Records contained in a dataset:
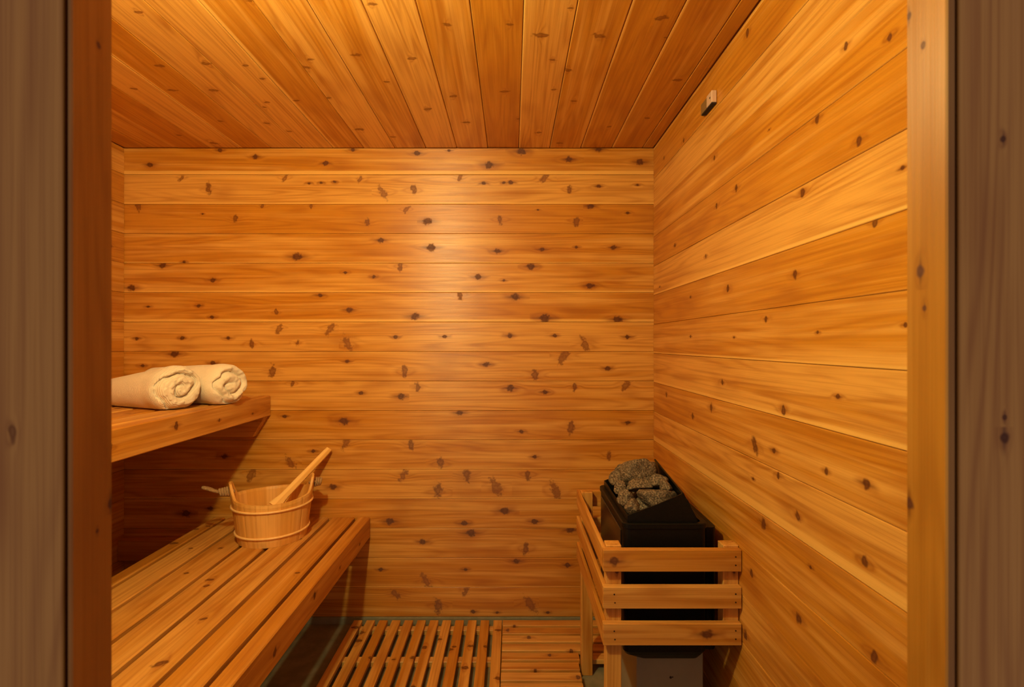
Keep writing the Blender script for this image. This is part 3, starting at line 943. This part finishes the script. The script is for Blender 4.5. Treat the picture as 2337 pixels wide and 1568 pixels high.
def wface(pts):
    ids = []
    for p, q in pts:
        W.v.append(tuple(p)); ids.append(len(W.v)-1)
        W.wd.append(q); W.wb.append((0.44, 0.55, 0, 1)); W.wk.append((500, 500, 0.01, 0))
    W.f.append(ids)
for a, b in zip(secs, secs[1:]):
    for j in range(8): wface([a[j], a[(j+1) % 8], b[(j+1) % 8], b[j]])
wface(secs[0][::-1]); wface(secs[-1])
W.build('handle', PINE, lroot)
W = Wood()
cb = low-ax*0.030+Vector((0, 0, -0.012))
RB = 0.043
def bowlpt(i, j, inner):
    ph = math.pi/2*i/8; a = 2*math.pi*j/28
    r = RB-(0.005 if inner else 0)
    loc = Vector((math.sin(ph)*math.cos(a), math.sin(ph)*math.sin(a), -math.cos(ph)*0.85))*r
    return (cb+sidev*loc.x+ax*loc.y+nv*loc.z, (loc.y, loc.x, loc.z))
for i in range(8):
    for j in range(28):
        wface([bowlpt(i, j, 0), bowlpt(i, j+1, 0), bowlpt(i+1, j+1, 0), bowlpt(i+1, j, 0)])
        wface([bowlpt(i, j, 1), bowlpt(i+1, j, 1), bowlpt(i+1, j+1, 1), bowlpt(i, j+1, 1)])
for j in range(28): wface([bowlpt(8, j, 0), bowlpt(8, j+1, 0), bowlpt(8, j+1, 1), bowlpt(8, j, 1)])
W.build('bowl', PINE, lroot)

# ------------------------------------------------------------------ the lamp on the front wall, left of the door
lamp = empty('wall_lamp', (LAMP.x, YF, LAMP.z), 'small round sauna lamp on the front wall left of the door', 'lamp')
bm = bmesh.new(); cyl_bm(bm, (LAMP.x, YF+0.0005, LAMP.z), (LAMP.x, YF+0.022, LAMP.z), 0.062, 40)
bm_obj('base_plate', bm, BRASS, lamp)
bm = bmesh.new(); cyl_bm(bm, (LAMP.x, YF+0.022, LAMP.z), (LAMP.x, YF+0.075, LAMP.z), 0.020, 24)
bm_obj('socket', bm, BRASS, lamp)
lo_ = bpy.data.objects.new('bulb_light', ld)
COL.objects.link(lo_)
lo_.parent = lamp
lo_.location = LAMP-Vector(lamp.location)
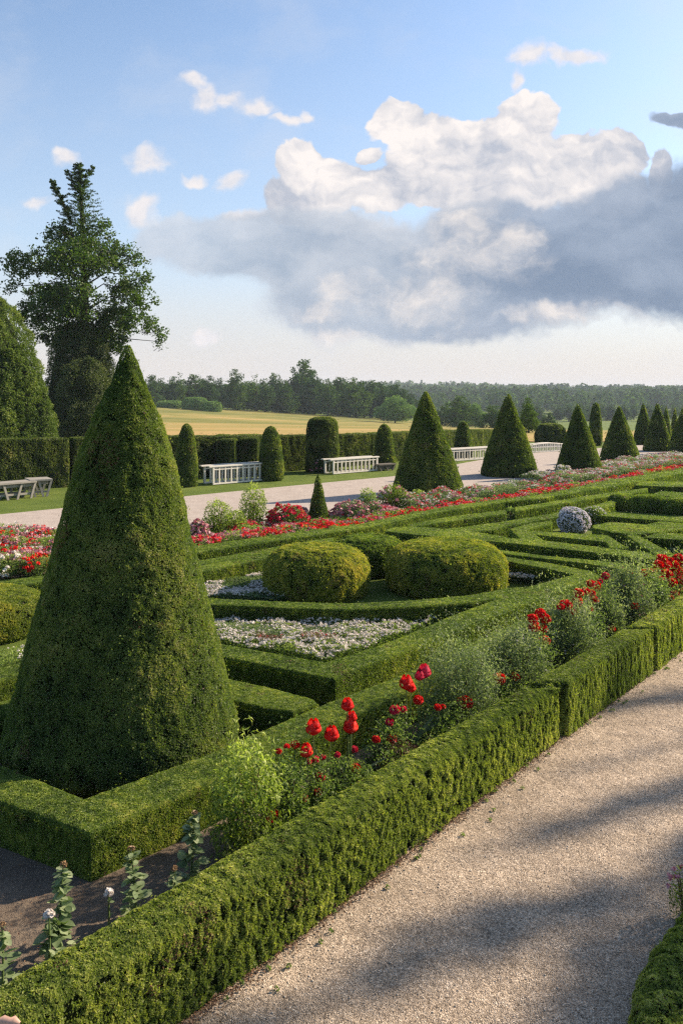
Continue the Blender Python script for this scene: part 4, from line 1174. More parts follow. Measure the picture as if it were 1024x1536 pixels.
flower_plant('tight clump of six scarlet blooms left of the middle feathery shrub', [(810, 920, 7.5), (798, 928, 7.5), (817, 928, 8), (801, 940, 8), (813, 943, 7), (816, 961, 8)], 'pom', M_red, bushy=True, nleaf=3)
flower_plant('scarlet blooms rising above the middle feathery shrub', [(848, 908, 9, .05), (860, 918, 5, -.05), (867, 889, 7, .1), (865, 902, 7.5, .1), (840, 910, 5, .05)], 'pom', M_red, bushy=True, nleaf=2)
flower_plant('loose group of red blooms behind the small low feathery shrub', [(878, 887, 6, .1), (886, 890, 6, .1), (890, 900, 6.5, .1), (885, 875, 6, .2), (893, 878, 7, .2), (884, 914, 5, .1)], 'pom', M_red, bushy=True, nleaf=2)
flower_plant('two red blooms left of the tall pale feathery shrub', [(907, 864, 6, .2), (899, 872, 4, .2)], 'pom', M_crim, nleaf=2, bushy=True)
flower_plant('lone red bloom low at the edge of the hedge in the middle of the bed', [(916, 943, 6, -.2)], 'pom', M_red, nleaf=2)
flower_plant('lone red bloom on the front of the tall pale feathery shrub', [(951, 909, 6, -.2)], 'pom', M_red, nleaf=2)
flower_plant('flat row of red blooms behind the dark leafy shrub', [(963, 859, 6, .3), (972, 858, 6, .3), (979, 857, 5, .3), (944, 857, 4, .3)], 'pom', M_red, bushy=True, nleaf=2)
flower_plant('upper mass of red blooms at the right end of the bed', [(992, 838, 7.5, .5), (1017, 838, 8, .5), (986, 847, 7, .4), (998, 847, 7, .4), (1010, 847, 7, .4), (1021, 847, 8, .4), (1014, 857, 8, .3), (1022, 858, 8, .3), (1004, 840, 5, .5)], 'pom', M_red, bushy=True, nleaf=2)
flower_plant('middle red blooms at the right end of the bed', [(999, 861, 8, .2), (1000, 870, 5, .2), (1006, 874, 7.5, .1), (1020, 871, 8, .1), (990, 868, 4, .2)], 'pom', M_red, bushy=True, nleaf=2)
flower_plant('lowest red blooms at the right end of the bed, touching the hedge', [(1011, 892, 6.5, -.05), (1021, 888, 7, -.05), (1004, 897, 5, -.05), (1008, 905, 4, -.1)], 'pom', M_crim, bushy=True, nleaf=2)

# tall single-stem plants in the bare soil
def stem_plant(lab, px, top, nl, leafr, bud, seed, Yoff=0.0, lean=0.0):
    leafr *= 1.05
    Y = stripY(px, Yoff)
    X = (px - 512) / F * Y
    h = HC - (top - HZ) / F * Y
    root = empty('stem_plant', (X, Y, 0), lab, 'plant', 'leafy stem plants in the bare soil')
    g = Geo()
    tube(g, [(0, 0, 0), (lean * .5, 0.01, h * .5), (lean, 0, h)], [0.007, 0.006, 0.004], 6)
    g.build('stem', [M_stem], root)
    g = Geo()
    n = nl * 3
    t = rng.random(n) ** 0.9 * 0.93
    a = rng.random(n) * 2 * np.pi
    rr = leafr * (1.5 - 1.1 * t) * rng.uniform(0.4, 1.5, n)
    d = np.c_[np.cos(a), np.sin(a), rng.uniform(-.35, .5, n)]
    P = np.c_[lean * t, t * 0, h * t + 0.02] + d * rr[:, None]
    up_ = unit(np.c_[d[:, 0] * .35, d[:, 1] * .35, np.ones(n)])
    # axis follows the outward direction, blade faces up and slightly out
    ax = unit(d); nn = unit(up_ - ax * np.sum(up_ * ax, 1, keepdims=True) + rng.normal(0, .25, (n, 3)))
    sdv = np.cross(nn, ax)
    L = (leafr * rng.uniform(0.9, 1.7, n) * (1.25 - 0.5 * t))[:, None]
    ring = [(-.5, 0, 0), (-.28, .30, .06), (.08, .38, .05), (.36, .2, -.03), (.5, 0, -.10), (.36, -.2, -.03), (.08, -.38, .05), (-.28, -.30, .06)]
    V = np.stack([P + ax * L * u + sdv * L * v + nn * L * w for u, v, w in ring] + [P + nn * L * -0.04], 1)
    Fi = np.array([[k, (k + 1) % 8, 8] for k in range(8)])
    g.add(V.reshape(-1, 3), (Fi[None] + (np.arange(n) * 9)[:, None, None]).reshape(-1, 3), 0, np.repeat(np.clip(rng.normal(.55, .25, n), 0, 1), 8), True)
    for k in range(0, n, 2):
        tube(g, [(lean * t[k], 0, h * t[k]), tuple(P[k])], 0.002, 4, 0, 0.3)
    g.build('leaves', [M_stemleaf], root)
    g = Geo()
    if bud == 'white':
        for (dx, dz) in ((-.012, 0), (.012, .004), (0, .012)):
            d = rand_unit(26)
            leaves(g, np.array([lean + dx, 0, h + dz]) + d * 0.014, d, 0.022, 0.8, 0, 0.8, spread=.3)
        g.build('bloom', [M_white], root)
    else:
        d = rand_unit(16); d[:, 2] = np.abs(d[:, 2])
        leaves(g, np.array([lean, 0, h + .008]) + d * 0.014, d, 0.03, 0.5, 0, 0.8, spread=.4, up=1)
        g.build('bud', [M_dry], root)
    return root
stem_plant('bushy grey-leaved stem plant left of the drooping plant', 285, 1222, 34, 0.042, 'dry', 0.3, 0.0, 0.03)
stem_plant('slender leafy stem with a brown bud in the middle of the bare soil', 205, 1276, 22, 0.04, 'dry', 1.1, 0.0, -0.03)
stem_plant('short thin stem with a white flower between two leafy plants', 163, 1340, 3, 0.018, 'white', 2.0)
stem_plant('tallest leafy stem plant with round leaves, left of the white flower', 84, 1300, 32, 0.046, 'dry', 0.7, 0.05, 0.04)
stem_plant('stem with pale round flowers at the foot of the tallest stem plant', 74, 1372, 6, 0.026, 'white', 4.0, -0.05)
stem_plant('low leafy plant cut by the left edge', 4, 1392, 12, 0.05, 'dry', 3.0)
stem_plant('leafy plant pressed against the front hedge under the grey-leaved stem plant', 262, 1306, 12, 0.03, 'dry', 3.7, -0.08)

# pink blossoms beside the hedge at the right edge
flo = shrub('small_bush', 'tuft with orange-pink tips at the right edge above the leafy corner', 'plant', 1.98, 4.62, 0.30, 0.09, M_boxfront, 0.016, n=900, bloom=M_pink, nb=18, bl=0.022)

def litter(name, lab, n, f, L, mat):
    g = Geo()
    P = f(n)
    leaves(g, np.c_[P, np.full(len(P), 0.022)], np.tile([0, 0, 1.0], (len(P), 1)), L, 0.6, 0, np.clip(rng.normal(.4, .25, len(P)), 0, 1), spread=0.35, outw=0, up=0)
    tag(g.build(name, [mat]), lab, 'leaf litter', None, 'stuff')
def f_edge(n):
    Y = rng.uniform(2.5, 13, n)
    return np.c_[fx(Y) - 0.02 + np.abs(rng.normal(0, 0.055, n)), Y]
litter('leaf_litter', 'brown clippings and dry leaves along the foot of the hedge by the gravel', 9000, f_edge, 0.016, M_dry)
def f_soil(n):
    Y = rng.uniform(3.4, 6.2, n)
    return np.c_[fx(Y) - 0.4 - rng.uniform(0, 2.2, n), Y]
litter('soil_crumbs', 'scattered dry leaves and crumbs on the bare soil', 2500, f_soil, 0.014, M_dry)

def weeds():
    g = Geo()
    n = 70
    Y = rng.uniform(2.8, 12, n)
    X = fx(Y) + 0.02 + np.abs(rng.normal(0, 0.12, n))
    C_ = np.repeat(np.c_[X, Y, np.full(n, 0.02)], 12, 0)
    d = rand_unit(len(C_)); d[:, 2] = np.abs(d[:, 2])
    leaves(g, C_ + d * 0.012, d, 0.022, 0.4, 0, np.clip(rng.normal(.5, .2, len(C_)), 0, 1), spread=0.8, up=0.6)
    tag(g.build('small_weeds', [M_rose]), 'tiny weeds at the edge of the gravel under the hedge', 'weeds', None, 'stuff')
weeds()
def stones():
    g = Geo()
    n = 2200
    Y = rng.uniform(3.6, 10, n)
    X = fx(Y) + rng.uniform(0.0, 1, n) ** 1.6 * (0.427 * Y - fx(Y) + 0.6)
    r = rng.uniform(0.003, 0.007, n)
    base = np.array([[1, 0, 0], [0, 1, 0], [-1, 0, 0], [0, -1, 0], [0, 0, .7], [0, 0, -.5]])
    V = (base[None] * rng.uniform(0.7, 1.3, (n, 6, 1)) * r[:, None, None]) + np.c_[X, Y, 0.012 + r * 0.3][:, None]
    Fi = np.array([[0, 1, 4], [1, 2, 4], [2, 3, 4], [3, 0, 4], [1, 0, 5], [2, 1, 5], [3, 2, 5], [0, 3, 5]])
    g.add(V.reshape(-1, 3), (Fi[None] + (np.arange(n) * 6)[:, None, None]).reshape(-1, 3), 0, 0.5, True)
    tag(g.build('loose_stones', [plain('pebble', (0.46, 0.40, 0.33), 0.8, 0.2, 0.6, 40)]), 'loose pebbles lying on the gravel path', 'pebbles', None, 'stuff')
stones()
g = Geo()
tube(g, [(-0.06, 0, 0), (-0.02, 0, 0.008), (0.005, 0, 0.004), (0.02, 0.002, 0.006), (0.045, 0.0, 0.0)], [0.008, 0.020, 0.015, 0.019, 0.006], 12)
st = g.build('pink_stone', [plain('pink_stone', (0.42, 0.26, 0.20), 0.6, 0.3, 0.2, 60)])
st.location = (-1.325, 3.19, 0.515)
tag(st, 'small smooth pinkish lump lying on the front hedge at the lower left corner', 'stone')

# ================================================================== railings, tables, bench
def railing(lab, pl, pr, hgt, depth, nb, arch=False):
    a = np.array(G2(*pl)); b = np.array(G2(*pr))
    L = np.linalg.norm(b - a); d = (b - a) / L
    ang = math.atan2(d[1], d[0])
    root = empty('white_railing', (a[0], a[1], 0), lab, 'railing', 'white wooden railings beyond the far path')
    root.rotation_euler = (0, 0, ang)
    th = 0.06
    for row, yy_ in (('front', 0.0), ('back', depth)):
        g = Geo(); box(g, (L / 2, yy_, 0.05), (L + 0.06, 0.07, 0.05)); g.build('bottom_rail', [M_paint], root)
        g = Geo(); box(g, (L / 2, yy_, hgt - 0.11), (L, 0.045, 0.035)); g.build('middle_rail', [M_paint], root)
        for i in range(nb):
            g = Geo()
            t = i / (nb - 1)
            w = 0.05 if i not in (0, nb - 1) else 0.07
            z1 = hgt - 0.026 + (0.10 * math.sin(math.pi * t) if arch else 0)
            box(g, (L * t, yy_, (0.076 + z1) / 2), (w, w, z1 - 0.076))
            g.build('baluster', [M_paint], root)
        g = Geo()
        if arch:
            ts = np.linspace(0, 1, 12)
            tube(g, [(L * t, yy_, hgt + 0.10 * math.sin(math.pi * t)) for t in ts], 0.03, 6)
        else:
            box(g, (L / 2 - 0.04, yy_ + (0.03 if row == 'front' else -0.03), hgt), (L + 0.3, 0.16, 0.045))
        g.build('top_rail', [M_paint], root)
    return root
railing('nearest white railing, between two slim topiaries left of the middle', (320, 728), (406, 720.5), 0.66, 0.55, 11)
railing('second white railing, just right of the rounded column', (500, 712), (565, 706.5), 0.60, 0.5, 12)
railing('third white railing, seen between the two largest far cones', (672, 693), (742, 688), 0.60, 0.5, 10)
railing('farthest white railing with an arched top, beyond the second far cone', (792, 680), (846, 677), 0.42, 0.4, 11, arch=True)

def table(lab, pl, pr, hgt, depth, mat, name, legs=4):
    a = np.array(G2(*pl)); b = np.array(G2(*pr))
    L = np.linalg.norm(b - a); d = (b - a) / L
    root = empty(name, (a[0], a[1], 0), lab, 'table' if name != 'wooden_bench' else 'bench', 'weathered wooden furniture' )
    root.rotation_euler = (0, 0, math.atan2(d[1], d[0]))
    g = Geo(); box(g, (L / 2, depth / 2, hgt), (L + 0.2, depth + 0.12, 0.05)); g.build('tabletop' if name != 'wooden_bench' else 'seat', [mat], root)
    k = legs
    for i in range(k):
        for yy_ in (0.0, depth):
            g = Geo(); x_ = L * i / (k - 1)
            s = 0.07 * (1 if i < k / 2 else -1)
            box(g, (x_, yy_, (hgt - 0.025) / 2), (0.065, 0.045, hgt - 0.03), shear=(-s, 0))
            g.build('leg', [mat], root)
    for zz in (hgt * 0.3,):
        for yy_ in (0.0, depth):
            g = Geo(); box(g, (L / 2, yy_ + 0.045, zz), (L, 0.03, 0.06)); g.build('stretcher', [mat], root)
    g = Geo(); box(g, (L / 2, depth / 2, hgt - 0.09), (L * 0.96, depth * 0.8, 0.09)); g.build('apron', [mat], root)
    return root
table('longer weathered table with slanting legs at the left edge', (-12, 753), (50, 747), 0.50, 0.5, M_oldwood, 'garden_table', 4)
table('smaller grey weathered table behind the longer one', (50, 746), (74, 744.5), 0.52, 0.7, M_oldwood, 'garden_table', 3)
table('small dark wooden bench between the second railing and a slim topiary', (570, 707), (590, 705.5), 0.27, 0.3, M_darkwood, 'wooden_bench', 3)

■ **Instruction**
Leave out the pictures and repeat exactly the lines from the start of the material through the line that contains "lo_.location = LAMP-Vector(lamp.location)", both included.

■ **Right answer**
Keep writing the Blender script for this image. This is part 3, starting at line 943. This part finishes the script. The script is for Blender 4.5. Treat the picture as 2337 pixels wide and 1568 pixels high.
def wface(pts):
    ids = []
    for p, q in pts:
        W.v.append(tuple(p)); ids.append(len(W.v)-1)
        W.wd.append(q); W.wb.append((0.44, 0.55, 0, 1)); W.wk.append((500, 500, 0.01, 0))
    W.f.append(ids)
for a, b in zip(secs, secs[1:]):
    for j in range(8): wface([a[j], a[(j+1) % 8], b[(j+1) % 8], b[j]])
wface(secs[0][::-1]); wface(secs[-1])
W.build('handle', PINE, lroot)
W = Wood()
cb = low-ax*0.030+Vector((0, 0, -0.012))
RB = 0.043
def bowlpt(i, j, inner):
    ph = math.pi/2*i/8; a = 2*math.pi*j/28
    r = RB-(0.005 if inner else 0)
    loc = Vector((math.sin(ph)*math.cos(a), math.sin(ph)*math.sin(a), -math.cos(ph)*0.85))*r
    return (cb+sidev*loc.x+ax*loc.y+nv*loc.z, (loc.y, loc.x, loc.z))
for i in range(8):
    for j in range(28):
        wface([bowlpt(i, j, 0), bowlpt(i, j+1, 0), bowlpt(i+1, j+1, 0), bowlpt(i+1, j, 0)])
        wface([bowlpt(i, j, 1), bowlpt(i+1, j, 1), bowlpt(i+1, j+1, 1), bowlpt(i, j+1, 1)])
for j in range(28): wface([bowlpt(8, j, 0), bowlpt(8, j+1, 0), bowlpt(8, j+1, 1), bowlpt(8, j, 1)])
W.build('bowl', PINE, lroot)

# ------------------------------------------------------------------ the lamp on the front wall, left of the door
lamp = empty('wall_lamp', (LAMP.x, YF, LAMP.z), 'small round sauna lamp on the front wall left of the door', 'lamp')
bm = bmesh.new(); cyl_bm(bm, (LAMP.x, YF+0.0005, LAMP.z), (LAMP.x, YF+0.022, LAMP.z), 0.062, 40)
bm_obj('base_plate', bm, BRASS, lamp)
bm = bmesh.new(); cyl_bm(bm, (LAMP.x, YF+0.022, LAMP.z), (LAMP.x, YF+0.075, LAMP.z), 0.020, 24)
bm_obj('socket', bm, BRASS, lamp)
lo_ = bpy.data.objects.new('bulb_light', ld)
COL.objects.link(lo_)
lo_.parent = lamp
lo_.location = LAMP-Vector(lamp.location)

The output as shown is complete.